Marcos 4.39
El Mar de Galilea tiene casi 13 kilómetros de ancho por 21 de largo. Si usted hubiera estado en sus orillas la noche en que Jesús calmó el fuerte vendaval, podría haber visto nubes inquietantes y relámpagos sobre el agua. Experimentar una tormenta mientras uno la observa a la distancia, o desde la seguridad del hogar, es fácil e incluso emocionante. Pero es muy diferente cuando nuestra barca comienza a ser sacudida violentamente por las olas y la lluvia nos golpea la cara. Entonces, lo que es fascinante desde la distancia puede desencadenar un pánico que no es del todo irracional si uno está en riesgo de zozobrar en medio del mar.
En este mundo caído, todos enfrentaremos tormentas de algún tipo, ya sean de índole física, interpersonal, financiera, etc. Estas adversidades son duras y dolorosas. Pero esas tormentas no son la verdadera historia de nuestra vida, especialmente si somos seguidores de Aquel que calma la tormenta.
Cuando los problemas nos golpean, podemos preguntar: Señor, ¿dónde estás? Pero Él está donde siempre ha estado; el problema es que olvidamos mirar en la dirección correcta.
Recordemos que es la voz de Jesús la que gobierna a la naturaleza, y que también Él es soberano sobre cualquier otro tipo de tempestad que enfrentemos (1 Jn 4.4).
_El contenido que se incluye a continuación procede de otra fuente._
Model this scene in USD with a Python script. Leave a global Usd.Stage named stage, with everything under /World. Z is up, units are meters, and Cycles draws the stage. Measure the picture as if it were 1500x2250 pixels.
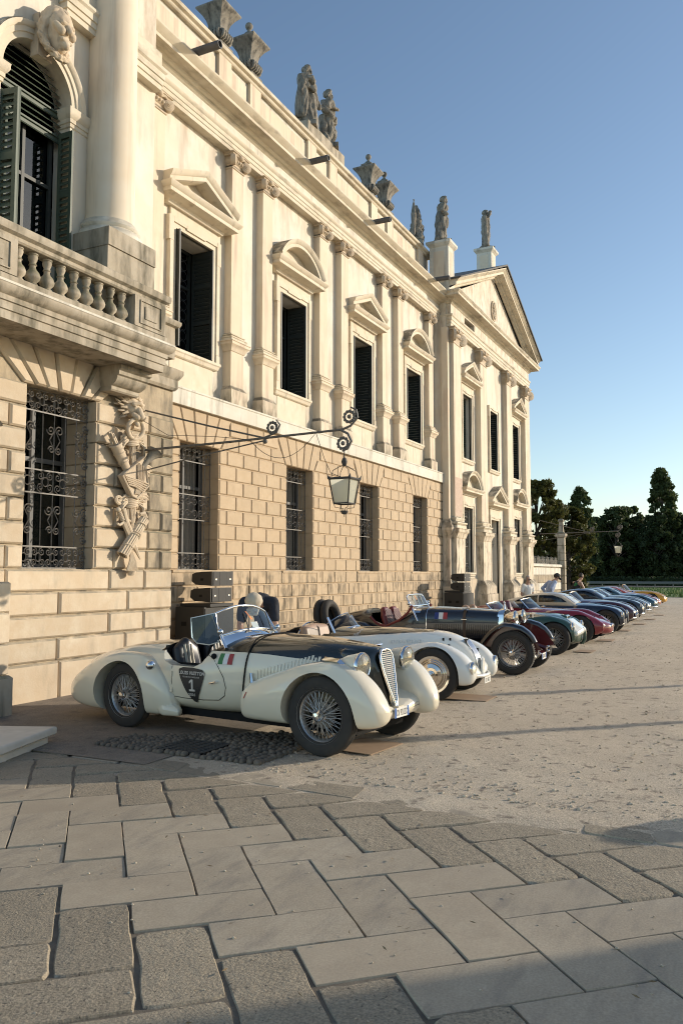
import math, random
import numpy as np, trimesh, usdkit, meshkit
import manifold3d as m3
from pxr import Usd, UsdGeom, UsdLux, UsdShade, Gf, Sdf, Vt

stage = Usd.Stage.CreateInMemory()
UsdGeom.SetStageUpAxis(stage, 'Z'); UsdGeom.SetStageMetersPerUnit(stage, 1.0)
UsdGeom.Xform.Define(stage, '/World'); UsdGeom.Scope.Define(stage, '/World/Looks')
rng = np.random.default_rng(7)
random.seed(7)

# ---------------------------------------------------------------- camera, sky, sun, exposure
EXPOSURE, SKY, SUN = 0.38, 0.135, 0.95
SUN_AZ, SUN_EL = math.radians(-46.0), math.radians(15.5)
CAM = np.array([0.0, 0.0, 1.6]); YAW = math.radians(26.397); TILT = math.radians(4.3525)
FW = np.array([math.cos(YAW)*math.cos(TILT), math.sin(YAW)*math.cos(TILT), math.sin(TILT)])
RT = np.array([math.sin(YAW), -math.cos(YAW), 0.0]); UP = np.cross(RT, FW)
cam = UsdGeom.Camera.Define(stage, '/World/camera')
cam.CreateHorizontalApertureAttr(24.0); cam.CreateFocalLengthAttr(28.8)
cam.CreateClippingRangeAttr((0.05, 5000.0)); cam.CreateExposureAttr(EXPOSURE)
cam.AddTransformOp().Set(Gf.Matrix4d(*[float(x) for r in ((*RT, 0), (*UP, 0), (*-FW, 0), (*CAM, 1)) for x in r]))
sdir = np.array([math.cos(SUN_EL)*math.cos(SUN_AZ), math.cos(SUN_EL)*math.sin(SUN_AZ), math.sin(SUN_EL)])
sun = UsdLux.DistantLight.Define(stage, '/World/sun')
sun.CreateNormalizeAttr(True); sun.CreateIntensityAttr(SUN); sun.CreateAngleAttr(0.53); sun.CreateColorAttr(Gf.Vec3f(1.0, 0.88, 0.72))
zx = np.cross([0, 0, 1.0], sdir); zx /= np.linalg.norm(zx); zy = np.cross(sdir, zx)
sun.AddTransformOp().Set(Gf.Matrix4d(*[float(x) for r in ((*zx, 0), (*zy, 0), (*sdir, 0), (0, 0, 30, 1)) for x in r]))
dome = UsdLux.DomeLight.Define(stage, '/World/sky')
skym = usdkit.material(stage, '/World/Looks/sky', {
    's': ('sky_texture', {'sky_type': 'single_scattering', 'sun_disc': False, 'sun_elevation': SUN_EL, 'sun_rotation': math.atan2(sdir[0], sdir[1]), 'altitude': 60.0, 'air_density': 1.0, 'aerosol_density': 0.55, 'ozone_density': 1.6}),
    'b': ('background_shader', {'strength': SKY})}, [('s.color', 'b.color')], surface='b.background')
UsdShade.MaterialBindingAPI.Apply(dome.GetPrim()).Bind(skym)
dome.GetPrim().SetCustomDataByKey('kind', 'structure')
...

Porque el Señor conoce nuestra fragilidad en las tormentas, Él está con nosotros, protegiéndonos de la impetuosa acometida de la lluvia, y comunicando paz a nuestro corazón (Sal 103.13, 14).
Un mar sacudido por la tormenta no era más grande que Jesús. Con dos palabras del Señor la tempestad se calmó de inmediato. Y Él hará lo mismo para usted y para mí si nos volvemos confiadamente a Él.